Their fear is conquered. Death is swallowed up.
He is the Messiah, the Savior they hoped for.

And while I wasn’t there that day Jesus emerged from the grave, I’ve seen resurrection.
I have seen life come out of death.
I’ve seen what seems to be an end, turn out to be a beginning.
I’ve seen fresh air breathed into suffocated lungs when they discover that they are loved, that they are enough.
I’ve seen broken relationships healed. Unthinkable forgiveness.
I witnessed the transformational power of incomprehensible grace.
I’ve seen faith give birth to love and hope in the most hopeless and broken places. 

Sure, it’s rarely that straightforward, linear, and easy to see. 
Anyone who has walked through grief, parenting or middle school can tell you that.

And yet, somehow, embedded in it all is this heartbeat of death, resurrection;
death, life; 
death, resurrection.  

Sometimes I see it; sometimes I trust it; and sometimes I can only hope for it.  

This belief in death and the resurrection that follows leads us to mutter unthinkable phrases,
like in a moment when we gather around the table and declare,
Christ has died. Christ has risen. Christ will come again.
Or those words spoken at our burial service, 
even at the grave we make our song: alleluia, alleluia, alleluia.

Friends, what have you witnessed?
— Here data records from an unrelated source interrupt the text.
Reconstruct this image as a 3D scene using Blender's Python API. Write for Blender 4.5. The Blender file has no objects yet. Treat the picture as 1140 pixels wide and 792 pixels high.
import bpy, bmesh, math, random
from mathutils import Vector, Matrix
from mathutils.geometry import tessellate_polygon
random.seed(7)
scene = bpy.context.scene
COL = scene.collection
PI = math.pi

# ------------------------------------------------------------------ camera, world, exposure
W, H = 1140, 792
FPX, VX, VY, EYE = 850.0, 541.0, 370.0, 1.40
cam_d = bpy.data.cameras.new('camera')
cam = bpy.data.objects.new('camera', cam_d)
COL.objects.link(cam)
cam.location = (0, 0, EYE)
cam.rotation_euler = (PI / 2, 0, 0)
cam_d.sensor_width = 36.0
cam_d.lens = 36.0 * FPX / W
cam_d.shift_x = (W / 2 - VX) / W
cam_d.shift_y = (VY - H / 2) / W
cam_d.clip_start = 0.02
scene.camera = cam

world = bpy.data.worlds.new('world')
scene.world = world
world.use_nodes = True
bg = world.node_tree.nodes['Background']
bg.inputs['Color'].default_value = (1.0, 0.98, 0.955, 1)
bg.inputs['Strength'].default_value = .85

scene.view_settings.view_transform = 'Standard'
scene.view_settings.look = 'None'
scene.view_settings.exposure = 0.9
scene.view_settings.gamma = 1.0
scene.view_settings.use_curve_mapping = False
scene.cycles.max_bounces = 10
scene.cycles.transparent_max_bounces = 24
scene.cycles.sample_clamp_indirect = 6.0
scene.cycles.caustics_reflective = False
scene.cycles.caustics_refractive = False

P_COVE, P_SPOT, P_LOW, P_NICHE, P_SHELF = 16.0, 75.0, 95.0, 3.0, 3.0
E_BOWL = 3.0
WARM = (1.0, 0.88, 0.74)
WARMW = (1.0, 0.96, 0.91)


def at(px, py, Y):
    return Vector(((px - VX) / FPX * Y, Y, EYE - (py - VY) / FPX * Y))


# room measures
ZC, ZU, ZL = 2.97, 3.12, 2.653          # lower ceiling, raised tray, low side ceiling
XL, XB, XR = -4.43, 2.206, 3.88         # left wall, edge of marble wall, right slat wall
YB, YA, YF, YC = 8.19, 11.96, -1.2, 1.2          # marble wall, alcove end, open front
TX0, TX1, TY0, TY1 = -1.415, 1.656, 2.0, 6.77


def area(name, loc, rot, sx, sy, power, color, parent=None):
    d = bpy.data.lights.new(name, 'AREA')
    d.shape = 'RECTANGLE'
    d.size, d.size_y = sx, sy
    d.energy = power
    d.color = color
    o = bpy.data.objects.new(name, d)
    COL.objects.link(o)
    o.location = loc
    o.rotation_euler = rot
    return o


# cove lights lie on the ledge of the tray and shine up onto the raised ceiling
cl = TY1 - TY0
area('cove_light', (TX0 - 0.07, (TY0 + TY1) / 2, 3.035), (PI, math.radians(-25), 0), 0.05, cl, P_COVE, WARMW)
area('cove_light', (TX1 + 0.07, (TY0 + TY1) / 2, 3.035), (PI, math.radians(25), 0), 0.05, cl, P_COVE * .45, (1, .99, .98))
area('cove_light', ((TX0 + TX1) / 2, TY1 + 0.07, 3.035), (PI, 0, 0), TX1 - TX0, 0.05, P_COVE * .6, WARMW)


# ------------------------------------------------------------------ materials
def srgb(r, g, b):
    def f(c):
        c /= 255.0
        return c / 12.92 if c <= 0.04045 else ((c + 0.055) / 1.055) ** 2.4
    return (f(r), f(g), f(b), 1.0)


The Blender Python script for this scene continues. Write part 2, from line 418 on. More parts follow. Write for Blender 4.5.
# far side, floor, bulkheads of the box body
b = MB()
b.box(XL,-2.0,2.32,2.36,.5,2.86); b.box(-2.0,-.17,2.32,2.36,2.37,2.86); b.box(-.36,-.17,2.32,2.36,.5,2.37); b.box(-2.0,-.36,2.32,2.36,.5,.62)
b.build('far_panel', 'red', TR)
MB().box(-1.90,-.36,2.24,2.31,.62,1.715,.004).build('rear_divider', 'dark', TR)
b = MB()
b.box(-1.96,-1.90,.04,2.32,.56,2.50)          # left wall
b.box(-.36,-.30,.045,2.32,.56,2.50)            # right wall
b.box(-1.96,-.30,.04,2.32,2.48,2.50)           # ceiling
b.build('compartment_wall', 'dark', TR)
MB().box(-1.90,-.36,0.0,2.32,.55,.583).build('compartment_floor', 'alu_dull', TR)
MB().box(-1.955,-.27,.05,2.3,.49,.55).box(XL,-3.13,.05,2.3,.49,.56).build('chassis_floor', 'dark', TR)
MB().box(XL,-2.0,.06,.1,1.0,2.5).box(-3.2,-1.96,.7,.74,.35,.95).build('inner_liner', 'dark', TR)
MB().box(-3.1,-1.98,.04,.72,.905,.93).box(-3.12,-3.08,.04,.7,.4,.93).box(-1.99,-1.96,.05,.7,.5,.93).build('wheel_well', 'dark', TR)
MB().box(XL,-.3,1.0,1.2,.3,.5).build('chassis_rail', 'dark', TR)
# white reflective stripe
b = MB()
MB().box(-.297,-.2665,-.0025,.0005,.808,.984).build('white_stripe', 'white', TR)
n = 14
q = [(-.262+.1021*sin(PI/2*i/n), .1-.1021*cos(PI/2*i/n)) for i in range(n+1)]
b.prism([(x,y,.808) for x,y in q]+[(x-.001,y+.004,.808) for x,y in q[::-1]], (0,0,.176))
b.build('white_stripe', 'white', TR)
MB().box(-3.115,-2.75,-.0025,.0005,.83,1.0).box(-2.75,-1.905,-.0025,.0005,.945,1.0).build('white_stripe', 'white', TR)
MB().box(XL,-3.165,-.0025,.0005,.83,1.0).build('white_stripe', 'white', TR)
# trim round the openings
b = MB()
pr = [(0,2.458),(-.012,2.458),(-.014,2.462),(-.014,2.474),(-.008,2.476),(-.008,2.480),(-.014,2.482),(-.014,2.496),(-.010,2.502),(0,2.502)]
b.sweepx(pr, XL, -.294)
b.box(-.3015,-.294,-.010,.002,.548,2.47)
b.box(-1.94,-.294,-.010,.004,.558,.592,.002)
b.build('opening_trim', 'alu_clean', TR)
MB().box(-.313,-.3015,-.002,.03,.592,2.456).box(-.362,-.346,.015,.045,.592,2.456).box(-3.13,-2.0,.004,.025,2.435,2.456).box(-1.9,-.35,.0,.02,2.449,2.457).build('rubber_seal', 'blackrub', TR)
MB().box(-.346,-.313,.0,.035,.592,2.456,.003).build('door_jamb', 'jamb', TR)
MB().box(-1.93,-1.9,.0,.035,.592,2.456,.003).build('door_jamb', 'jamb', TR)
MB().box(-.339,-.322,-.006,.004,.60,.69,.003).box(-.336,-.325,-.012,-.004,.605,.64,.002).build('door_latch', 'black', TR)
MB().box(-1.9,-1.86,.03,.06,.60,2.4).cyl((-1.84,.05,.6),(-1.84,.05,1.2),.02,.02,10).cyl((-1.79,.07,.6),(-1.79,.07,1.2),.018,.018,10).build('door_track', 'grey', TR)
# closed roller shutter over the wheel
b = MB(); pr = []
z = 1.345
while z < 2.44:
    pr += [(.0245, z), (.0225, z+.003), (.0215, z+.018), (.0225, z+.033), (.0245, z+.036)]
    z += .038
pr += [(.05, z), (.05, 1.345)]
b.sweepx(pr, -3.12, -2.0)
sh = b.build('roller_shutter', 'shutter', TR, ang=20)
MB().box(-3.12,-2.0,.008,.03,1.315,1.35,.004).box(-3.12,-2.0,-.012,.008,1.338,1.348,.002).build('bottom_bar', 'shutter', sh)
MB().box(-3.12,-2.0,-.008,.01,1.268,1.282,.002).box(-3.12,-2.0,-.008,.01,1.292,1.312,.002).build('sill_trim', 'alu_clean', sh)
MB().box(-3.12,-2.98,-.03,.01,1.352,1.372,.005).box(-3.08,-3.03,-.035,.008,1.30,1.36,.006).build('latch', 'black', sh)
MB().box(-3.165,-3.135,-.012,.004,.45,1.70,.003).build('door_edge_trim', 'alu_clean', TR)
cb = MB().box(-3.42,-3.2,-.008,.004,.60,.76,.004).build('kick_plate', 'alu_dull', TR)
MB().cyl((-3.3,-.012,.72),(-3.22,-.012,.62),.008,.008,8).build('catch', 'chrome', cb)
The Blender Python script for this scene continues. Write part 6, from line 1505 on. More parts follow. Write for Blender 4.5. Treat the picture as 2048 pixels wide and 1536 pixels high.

Where have you seen resurrection?

We know it’s hard to believe, to imagine, something you’ve never seen,
so for those of us who have seen resurrection, speaking resurrection is our work.
Peter’s first letter names it as giving voice to the hope within you.1
Poet, Wendell Berry famously called it practicing resurrection.2
Jesus exemplifies it when he tells his disciples that it’s in the lowest and vulnerable of places – in a greasy, dirt-covered child – that they will see God.3
The disciples live it as they partner with God to speak and practice God’s healing mission in the world; as they discover their fear has been overwhelmed by hope.

It’s hard to believe in a reality you can’t imagine. 
And yet that is what we are called to bear witness to.

It requires that we know the story that has been laid before us.
Just like Jesus does for the disciples, we have a playbook. 
Scripture gives us a pretty clear picture of God’s mission in the world.

It requires that we name the places where we’ve seen resurrection, 
AND do not shy away from the places where it feels absent.

It requires that we remind ourselves of that rhythm of death and resurrection, and sing it for others and each other when we’ve lost the tune.

It requires that we not only practice, but speak resurrection – giving voice to the hope we have found.

And in doing so, we partner with God in making the unbelievable, believable. 
Both for each other and for the world.

Amen.


  1. 1 Peter 3:15
  2. Wendell Berry’s Manifesto: The Mad Farmer Liberation Front.